Wednesday, September 29, 2010

Crescent City Confederates (pt. 4)

The Big Easy has recovered considerably since Hurricane Katrina hit. Bourbon Street was a ghost town five years ago, but is now alive and well. Sailboats float lazily on Lake Pontchartrain, and the street cars run along St. Charles Avenue as though no hurricane ever stalled their routes. In the Garden District, the grand antebellum houses stand as testimony to the survival of the amazing city that is one of the oldest in the country.
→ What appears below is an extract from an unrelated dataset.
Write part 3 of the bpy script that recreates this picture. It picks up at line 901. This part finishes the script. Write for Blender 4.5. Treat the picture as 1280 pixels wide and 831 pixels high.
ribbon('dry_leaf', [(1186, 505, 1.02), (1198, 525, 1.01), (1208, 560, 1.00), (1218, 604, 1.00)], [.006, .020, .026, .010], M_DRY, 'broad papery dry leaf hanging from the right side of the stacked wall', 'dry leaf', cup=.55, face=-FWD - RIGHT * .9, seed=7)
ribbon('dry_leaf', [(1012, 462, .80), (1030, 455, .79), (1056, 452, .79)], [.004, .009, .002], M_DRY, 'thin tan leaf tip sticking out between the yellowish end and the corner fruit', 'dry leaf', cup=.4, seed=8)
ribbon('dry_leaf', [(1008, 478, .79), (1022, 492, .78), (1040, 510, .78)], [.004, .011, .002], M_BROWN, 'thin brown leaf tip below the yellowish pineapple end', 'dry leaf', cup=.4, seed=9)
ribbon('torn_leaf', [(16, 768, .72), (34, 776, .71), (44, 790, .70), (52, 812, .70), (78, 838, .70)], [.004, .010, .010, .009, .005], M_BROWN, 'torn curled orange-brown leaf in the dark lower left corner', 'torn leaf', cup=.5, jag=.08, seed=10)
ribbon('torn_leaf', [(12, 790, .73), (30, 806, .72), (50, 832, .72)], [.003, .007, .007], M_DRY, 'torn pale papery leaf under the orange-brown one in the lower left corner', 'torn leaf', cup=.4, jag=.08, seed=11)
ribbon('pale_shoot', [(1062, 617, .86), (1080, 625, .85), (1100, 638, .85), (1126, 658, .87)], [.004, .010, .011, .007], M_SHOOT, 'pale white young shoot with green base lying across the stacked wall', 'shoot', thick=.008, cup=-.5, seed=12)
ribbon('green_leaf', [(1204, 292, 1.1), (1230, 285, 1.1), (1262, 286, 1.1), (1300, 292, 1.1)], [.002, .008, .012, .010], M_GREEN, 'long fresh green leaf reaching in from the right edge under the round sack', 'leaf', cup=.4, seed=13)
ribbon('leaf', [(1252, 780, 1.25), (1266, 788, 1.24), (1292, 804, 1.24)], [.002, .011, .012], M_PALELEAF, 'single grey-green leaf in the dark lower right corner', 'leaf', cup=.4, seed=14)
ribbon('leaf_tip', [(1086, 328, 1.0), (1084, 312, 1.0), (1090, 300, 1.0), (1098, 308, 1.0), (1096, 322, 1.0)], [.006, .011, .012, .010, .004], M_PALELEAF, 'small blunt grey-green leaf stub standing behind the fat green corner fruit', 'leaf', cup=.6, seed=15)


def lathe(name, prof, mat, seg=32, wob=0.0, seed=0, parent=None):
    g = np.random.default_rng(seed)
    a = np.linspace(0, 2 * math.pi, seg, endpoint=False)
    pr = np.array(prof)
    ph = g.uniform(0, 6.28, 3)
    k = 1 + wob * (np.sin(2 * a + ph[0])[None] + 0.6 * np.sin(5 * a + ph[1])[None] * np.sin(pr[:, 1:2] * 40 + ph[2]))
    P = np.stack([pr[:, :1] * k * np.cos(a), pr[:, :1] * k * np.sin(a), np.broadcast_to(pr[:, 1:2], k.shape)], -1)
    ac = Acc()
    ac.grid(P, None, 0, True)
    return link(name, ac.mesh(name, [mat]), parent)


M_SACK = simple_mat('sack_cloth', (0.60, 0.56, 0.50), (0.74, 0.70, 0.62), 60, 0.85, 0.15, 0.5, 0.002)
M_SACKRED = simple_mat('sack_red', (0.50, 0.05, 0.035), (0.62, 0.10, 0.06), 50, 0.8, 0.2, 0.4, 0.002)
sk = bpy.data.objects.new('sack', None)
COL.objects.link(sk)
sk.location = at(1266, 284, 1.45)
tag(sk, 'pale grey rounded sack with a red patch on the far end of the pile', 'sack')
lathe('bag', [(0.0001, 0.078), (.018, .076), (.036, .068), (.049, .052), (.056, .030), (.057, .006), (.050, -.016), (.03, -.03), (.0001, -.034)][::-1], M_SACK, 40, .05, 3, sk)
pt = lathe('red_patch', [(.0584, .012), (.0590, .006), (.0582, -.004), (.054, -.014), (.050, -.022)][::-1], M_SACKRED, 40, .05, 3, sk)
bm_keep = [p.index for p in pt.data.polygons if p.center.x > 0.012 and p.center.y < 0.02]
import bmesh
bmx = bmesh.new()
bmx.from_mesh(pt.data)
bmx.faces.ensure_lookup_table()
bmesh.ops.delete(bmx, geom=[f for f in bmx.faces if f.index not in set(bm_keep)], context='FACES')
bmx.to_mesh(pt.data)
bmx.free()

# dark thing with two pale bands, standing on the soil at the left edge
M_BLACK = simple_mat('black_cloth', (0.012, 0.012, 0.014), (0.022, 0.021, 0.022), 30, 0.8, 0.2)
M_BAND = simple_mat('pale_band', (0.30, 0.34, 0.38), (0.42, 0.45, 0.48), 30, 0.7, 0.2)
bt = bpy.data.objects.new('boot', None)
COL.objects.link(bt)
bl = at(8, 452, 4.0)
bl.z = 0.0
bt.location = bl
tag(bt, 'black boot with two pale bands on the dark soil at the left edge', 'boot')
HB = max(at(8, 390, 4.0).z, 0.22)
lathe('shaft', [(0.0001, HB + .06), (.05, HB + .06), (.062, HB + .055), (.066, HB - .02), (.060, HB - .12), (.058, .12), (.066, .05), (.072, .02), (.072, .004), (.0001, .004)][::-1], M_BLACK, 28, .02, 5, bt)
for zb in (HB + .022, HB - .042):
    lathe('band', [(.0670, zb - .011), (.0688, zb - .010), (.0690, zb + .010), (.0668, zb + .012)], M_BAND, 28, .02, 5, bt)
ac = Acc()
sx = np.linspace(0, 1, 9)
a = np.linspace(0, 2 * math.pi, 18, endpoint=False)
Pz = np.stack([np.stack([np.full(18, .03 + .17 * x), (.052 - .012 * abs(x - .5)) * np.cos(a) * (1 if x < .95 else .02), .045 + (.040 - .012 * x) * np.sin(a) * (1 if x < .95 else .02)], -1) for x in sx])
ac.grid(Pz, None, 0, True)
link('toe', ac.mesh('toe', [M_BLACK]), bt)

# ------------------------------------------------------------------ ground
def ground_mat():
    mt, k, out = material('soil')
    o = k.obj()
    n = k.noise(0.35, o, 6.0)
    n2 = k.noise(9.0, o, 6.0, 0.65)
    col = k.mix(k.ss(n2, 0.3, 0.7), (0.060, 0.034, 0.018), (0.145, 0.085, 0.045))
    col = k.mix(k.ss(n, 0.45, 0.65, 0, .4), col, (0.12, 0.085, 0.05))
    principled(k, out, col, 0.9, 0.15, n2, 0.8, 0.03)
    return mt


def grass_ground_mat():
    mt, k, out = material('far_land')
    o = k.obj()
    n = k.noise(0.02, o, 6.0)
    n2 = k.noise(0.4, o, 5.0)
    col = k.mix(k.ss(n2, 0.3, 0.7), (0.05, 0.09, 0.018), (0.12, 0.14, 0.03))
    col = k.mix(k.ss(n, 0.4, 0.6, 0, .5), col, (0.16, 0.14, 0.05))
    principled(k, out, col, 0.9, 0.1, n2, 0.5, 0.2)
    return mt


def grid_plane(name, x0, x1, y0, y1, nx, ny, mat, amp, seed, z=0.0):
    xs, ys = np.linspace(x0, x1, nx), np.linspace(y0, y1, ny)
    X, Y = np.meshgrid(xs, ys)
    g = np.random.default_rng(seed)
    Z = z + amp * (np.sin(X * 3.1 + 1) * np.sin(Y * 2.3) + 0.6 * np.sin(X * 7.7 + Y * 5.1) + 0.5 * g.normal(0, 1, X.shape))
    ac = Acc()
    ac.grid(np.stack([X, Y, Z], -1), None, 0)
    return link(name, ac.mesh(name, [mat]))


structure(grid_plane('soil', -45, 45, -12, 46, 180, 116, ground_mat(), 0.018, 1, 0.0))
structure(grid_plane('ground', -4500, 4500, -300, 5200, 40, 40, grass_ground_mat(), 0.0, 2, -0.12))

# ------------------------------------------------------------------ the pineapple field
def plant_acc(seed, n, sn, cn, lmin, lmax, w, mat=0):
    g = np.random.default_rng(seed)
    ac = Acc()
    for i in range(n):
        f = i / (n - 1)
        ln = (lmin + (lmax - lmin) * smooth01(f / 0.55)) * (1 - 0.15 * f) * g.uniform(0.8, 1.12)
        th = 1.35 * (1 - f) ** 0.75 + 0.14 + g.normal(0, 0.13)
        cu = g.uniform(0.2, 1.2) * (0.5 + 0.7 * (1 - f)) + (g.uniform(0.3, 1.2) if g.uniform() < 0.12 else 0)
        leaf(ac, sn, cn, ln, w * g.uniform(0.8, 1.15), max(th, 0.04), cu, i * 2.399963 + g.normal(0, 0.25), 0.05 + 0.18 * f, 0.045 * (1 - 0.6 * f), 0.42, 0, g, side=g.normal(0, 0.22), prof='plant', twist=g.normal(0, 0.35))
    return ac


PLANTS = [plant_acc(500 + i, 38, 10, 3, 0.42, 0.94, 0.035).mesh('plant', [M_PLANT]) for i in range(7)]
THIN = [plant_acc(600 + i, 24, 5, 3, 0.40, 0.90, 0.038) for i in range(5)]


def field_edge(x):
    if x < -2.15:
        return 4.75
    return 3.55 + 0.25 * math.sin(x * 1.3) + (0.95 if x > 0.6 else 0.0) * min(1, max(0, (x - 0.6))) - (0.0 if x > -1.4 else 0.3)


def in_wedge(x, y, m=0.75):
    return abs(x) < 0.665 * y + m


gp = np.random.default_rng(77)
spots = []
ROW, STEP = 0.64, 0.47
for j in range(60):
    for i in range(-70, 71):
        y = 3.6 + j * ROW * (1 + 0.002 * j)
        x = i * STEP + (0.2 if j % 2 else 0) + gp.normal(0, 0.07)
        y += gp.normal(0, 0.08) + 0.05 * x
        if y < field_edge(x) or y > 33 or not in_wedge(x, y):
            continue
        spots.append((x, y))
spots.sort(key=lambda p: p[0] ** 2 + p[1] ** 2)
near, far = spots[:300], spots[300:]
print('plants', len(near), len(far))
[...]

Southern Louisiana boasts many antebellum houses that survived the Civil War and Katrina. Outside the city exists many plantation houses, including The Destrehan, Evergreen, and Houmas House plantations, as well as the Laura, Oak Valley, and St. Joseph Plantations. Within the city of New Orleans itself, the Garden District boasts amazing old houses, most of which are so enormous that they have been converted into apartments. (One of these houses was previously mentioned; the home where Confederate President Jefferson Davis died.) Gazing upon these grand old homes, it made me wonder what it must have been like back in the day: to live in one of them among a neighborhood where each majestic home was a one-family dwelling. Fortunately, these houses have been restored to their original grandeur, and have been well maintained. Most of them are priced in the millions, regardless of the drop in property values.